- Culture
- 08 Sep 06
Kiyoshi Kurosawa’s fantastically creepy Kairo gets remade as big budget trash.
Oh dear. When will people learn? Okay, we’re going over this from the top. Horror movies ought to be the preserve of hungry young directors who spend far too much time in video stores and online. Or else they need to come from Korea or Japan. Kiyoshi Kurosawa’s fantastically creepy Kairo is a good example, remade here as big budget trash long after the film’s Luddite fear of new technologies seemed relevant.

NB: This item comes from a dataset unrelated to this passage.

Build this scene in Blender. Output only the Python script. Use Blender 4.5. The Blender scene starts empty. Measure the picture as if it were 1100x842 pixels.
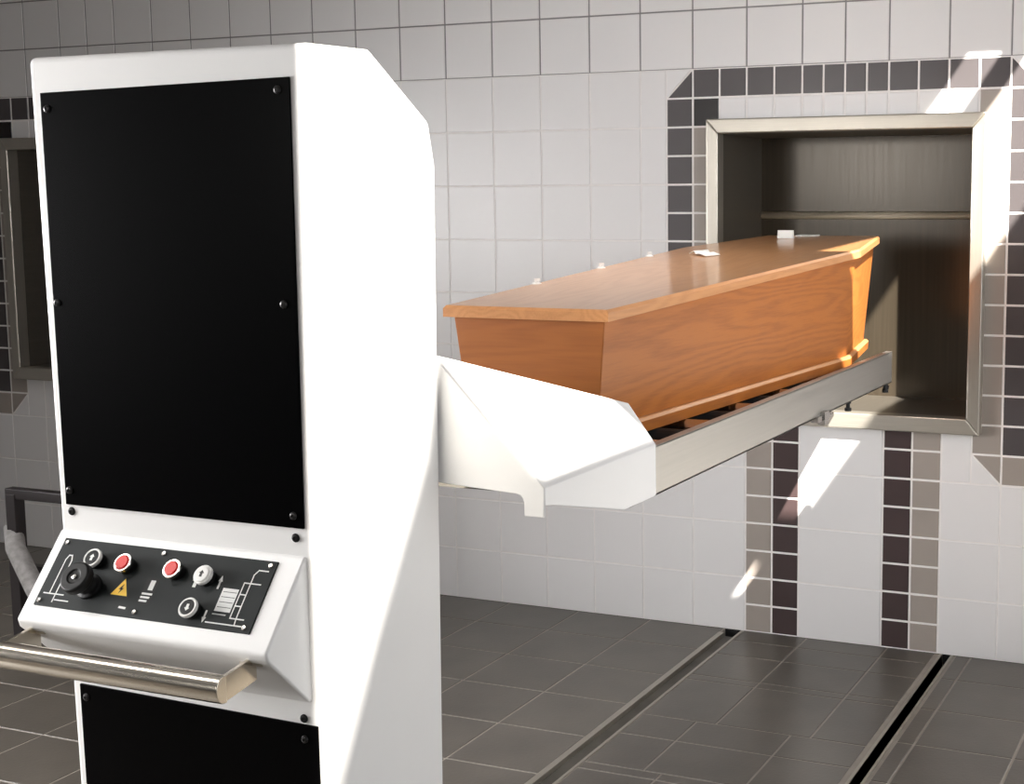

Jim Sonzero’s version, co-written by Wes Craven, who wisely bowed out of the project, bares some faint resemblance to Kurosawa’s film – ghosts emerge through the internet, torment teenagers on campus and bring about the apocalypse. The mise en scene also curtseys toward all the right things – Romero, early end-of-the-world Cronenberg, Bosch, Triffids and the Ringu cycle.
Trouble is, Pulse can’t make the script or characters amount to anything more than teenbot 5000 units caught up in a standard issue horror. Even Shaggy and Scooby know to turn on light bulbs and to avoid double clicking on mysterious websites asking “Do You Want To Meet A Ghost?” The world’s population has already halved by the time Last Girl Matty (Bell) stops listening to her psyche professor (Rifkin) pooh-poohing the notion that anything irrational might be going on.
Worse, Pulse totally overreaches and overcooks itself. Where Kairo gloomed by on existential minimalism, this film keeps putting jam on it. By the end, for all the money spent, it feels as though we’re watching one of Troma’s sub-sub-sub-genre horror flicks. Ladies and gentlemen, we give you the world’s first cyber-zombie teen-suicide apocalypse movie! Erm, no thanks. I’m doing the ironing tonight.